Which followed a presidentially directed 70-plus percent subsidy for the insurance premiums paid by congressmen and their personal staffs — under a law that denies subsidies for anyone that well-off.
Which came just a month after the administration’s equally lawless suspension of one of the cornerstones of Obamacare: the employer mandate.
Which followed hundreds of Obamacare waivers granted by Health and Human Services Secretary Kathleen Sebelius to selected businesses, unions and other well-lobbied, very special interests.

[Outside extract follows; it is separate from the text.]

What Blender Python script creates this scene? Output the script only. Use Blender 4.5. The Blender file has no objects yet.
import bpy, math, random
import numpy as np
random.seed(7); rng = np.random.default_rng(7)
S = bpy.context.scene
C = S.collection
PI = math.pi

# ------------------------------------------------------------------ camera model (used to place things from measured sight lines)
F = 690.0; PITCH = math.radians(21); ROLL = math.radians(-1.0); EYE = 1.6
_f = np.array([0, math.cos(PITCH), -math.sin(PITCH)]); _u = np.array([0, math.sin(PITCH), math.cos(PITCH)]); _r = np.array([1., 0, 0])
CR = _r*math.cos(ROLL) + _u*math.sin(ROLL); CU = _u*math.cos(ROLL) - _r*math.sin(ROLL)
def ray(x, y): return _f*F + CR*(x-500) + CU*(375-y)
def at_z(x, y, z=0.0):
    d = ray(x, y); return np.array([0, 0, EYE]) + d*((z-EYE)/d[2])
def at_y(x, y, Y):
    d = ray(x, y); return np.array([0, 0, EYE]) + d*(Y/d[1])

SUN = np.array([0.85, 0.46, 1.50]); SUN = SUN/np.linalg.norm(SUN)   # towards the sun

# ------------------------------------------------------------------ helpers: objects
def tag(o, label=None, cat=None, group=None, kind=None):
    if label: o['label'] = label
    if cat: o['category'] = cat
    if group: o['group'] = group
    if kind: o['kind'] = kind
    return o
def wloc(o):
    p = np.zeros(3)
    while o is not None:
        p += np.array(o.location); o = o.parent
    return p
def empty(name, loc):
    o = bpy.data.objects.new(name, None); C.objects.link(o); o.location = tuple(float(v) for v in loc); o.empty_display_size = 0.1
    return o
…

Nor is this kind of rule-by-decree restricted to health care. In 2012, the immigration service was ordered to cease proceedings against young illegal immigrants brought here as children. Congress had refused to pass such a law (the DREAM Act) just 18 months earlier. Obama himself had repeatedly said that the Constitution forbade him from enacting it without Congress. But with the fast approach of an election that could hinge on the Hispanic vote, Obama did exactly that. Unilaterally.
The point is not what you think about the merits of the DREAM Act. Or of mandatory drug sentences. Or of subsidizing health care premiums for $175,000-a-year members of Congress. Or even whether you think governors should be allowed to weaken the work requirements for welfare recipients — an authority the administration granted last year in clear violation of section 407 of the landmark Clinton-Gingrich welfare reform of 1996.
The point is whether a president, charged with faithfully executing the laws that Congress enacts, may create, ignore, suspend and/or amend the law at will.